The FIA has invited tenders for standard 18inch wheel rims and all brake components for 2021. But they may be the tip of the iceberg.

London424

11,614 posts

120 months

Tuesday 30th April
quotequote all
I think i heard on Ted's notebook that they want to limit the number of wing configurations to 2-3 options to prevent the big spending teams having loads of different options.

I'm not sure how that works with the evolution of a car over the course of the year or if that is in fact what they are wanting to stop.

rdjohn

Original Poster:

3,631 posts

140 months

Tuesday 30th April
quotequote all
I think it is the evolution that they want to cut out. Using lots of standard bits is a significant start.

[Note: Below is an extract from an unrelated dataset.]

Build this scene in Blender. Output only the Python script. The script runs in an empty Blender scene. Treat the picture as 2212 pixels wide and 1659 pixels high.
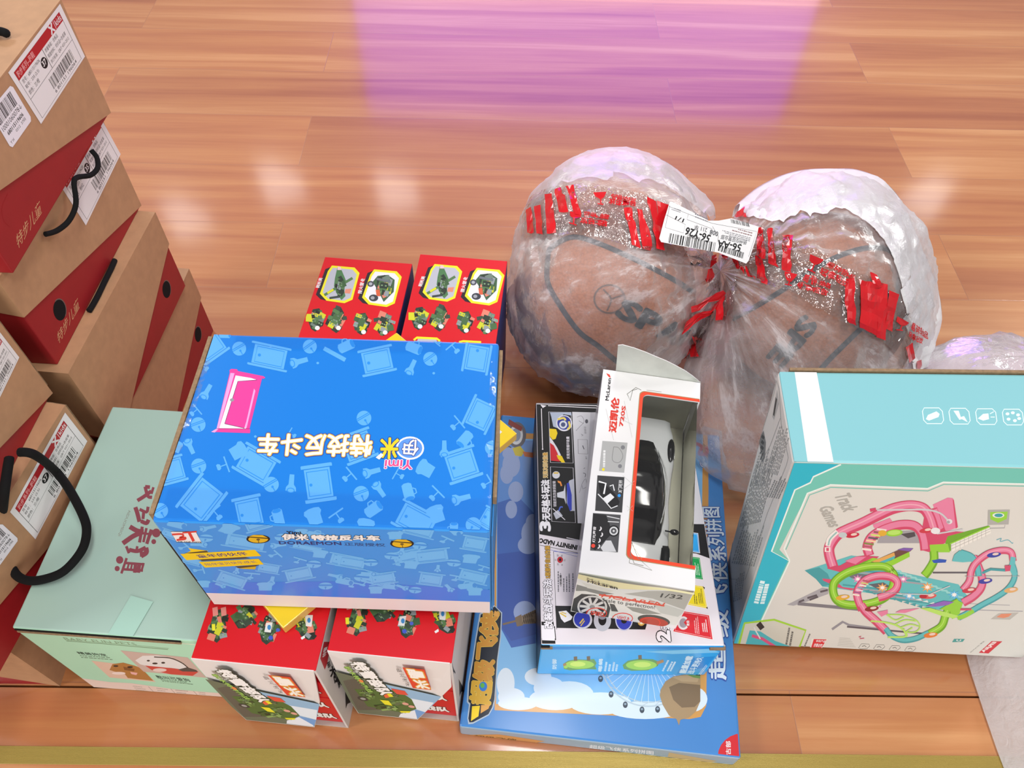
import bpy, bmesh, math, random
from mathutils import Vector as V, Matrix, noise
from mathutils.bvhtree import BVHTree

scn = bpy.context.scene
COL = scn.collection
S = 0.9                                   # metres per unit of camera height

# ------------------------------------------------------------------ camera
FPX, PITCH, ROLL, YAW = 1710.054, 0.9247958, 0.03134246, 0.01942043
def cam_axes():
    cp, sp = math.cos(PITCH), math.sin(PITCH)
    f, u, r = V((0, cp, -sp)), V((0, sp, cp)), V((1, 0, 0))
    cr, sr = math.cos(ROLL), math.sin(ROLL)
    rz = Matrix.Rotation(-YAW, 3, 'Z')
    return rz @ (cr*r + sr*u), rz @ (-sr*r + cr*u), rz @ f
CR, CU, CF = cam_axes()
EYE = V((0, 0, S))
cam_data = bpy.data.cameras.new('camera')
cam_data.sensor_width = 36.0
cam_data.lens = FPX/2212*36
cam_data.clip_start = .02
cam = bpy.data.objects.new('camera', cam_data); COL.objects.link(cam)
m = Matrix((CR, CU, -CF)).transposed().to_4x4(); m.translation = EYE
cam.matrix_world = m
scn.camera = cam

# ------------------------------------------------------------------ world, exposure, lights
scn.view_settings.view_transform = 'Standard'
scn.view_settings.look = 'None'
scn.view_settings.gamma = 1.0
scn.view_settings.use_curve_mapping = False
scn.view_settings.exposure = -0.08
w = bpy.data.worlds.new('shop_light'); scn.world = w; w.use_nodes = True
w.node_tree.nodes['Background'].inputs[0].default_value = (1.0, .99, .98, 1)
w.node_tree.nodes['Background'].inputs[1].default_value = 0.38
def area(name, loc, target, size, power, color=(1, .985, .97), size_y=None):
    d = bpy.data.lights.new(name, 'AREA'); d.energy = power; d.color = color
    d.size = size
    if size_y: d.shape = 'RECTANGLE'; d.size_y = size_y
    o = bpy.data.objects.new(name, d); COL.objects.link(o); o.location = loc
    o.rotation_euler = (V(target)-V(loc)).to_track_quat('-Z', 'Y').to_euler()
    return o
area('ceiling_tube_light', (.3, .2, 2.6), (.15, .9, 0), .3, 36, size_y=1.6)
area('added_front_fill', (.5, -2.6, .95), (.25, .4, .15), 1.0, 56, size_y=1.6)  # added low behind the camera to brighten the front faces
area('ceiling_spot_light', (3.0, 2.4, 2.6), (.4, 1.3, 0), .5, 27)
area('ceiling_spot_light', (-2.4, 2.8, 2.6), (.2, 1.5, 0), .5, 28)
area('added_side_fill', (-2.2, -.5, 2.3), (.3, .4, .1), .6, 30)  # added lamp, lifts the dim left face of the turquoise box
area('added_wall_wash', (.3, 2.9, 2.75), (.3, 3.6, 1.6), .3, 22, size_y=3)  # added to brighten the far wall for more sheen on the floor
for lx, lz in ((-1.39, 2.19), (-.68, 2.24), (-2.06, 2.48), (2.62, 2.2)):
    area('wall_spot_light', (lx*S, 3.55, lz*S), (0, 1.2, 0), .22, .9)

# ------------------------------------------------------------------ materials
def lin(c): return c/12.92 if c <= .04045 else ((c+.055)/1.055)**2.4
def hexc(h):
    h = h.lstrip('#'); return tuple(lin(int(h[i:i+2], 16)/255) for i in (0, 2, 4))
_M = {}
def M(h, rough=.5, coat=0.0, metal=0.0, name=None):
    k = (h, rough, coat, metal)
    if k in _M: return _M[k]
    m = bpy.data.materials.new(name or 'print_'+h.strip('#')); m.use_nodes = True
    b = m.node_tree.nodes['Principled BSDF']
    b.inputs['Base Color'].default_value = (*hexc(h), 1)
    b.inputs['Roughness'].default_value = rough
    b.inputs['Metallic'].default_value = metal
    b.inputs['Coat Weight'].default_value = coat
    b.inputs['Specular IOR Level'].default_value = .3
    b.inputs['Coat Roughness'].default_value = .12
    m.diffuse_color = (*hexc(h), 1)
    _M[k] = m
    return m
def nodes_mat(name):
    m = bpy.data.materials.new(name); m.use_nodes = True
    nt = m.node_tree; b = nt.nodes['Principled BSDF']
    return m, nt, b
def nd(nt, t, **kw):
    n = nt.nodes.new(t)
    for k, v in kw.items():
        if k in n.inputs: n.inputs[k].default_value = v
        else: setattr(n, k, v)
    return n
def ramp(nt, stops):
    r = nt.nodes.new('ShaderNodeValToRGB'); e = r.color_ramp.elements
    while len(e) < len(stops): e.new(.5)
    for i, (p, c) in enumerate(stops): e[i].position = p; e[i].color = (*hexc(c), 1) if isinstance(c, str) else (c, c, c, 1)
    return r
def card(name, h, var=.06, rough=.6, scale=60, bump=.05):
    """printed or plain card with a faint mottled fibre"""
    m, nt, b = nodes_mat(name); L = nt.links.new
    tc = nd(nt, 'ShaderNodeTexCoord'); n = nd(nt, 'ShaderNodeTexNoise', Scale=scale, Detail=6.0)
    L(tc.outputs['Object'], n.inputs['Vector'])
    c = hexc(h); r = nt.nodes.new('ShaderNodeValToRGB')
    r.color_ramp.elements[0].position = .3; r.color_ramp.elements[1].position = .7
    r.color_ramp.elements[0].color = (*[x*(1-var) for x in c], 1); r.color_ramp.elements[1].color = (*[min(1, x*(1+var)) for x in c], 1)
    L(n.outputs['Fac'], r.inputs['Fac']); L(r.outputs['Color'], b.inputs['Base Color'])
    b.inputs['Roughness'].default_value = rough
    if bump:
        bp = nd(nt, 'ShaderNodeBump', Strength=bump, Distance=.002); L(n.outputs['Fac'], bp.inputs['Height']); L(bp.outputs['Normal'], b.inputs['Normal'])
    return m
KRAFT = card('kraft_card', '#b28763', .07, .62, 90)
KRAFTD = card('raw_corrugated_edge', '#8a7052', .2, .8, 300)
REDCARD = card('red_card', '#94161d', .05, .5, 50)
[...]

If all significant aero parts are barcoded, like the FIA currently do with tyres, then everything is traceable. Nothing new goes on the car without prior approval.

Currently, I expect that scruitineering the Merc, Ferrari and Red Bull takes a lot longer than for the rest of the field. It is where the big budgets make the greatest difference.

My expectation that a tub design will last several years in the future, meaning they can be subcontracted to a Dallara, without any big loss of advantage.

thegreenhell

6,103 posts

164 months

Tuesday 30th April
quotequote all
London424 said:
I think i heard on Ted's notebook that they want to limit the number of wing configurations to 2-3 options to prevent the big spending teams having loads of different options.

I'm not sure how that works with the evolution of a car over the course of the year or if that is in fact what they are wanting to stop.
If they want to do one thing to stop pointless spending and equalise performance it would be to introduce a standard front wing.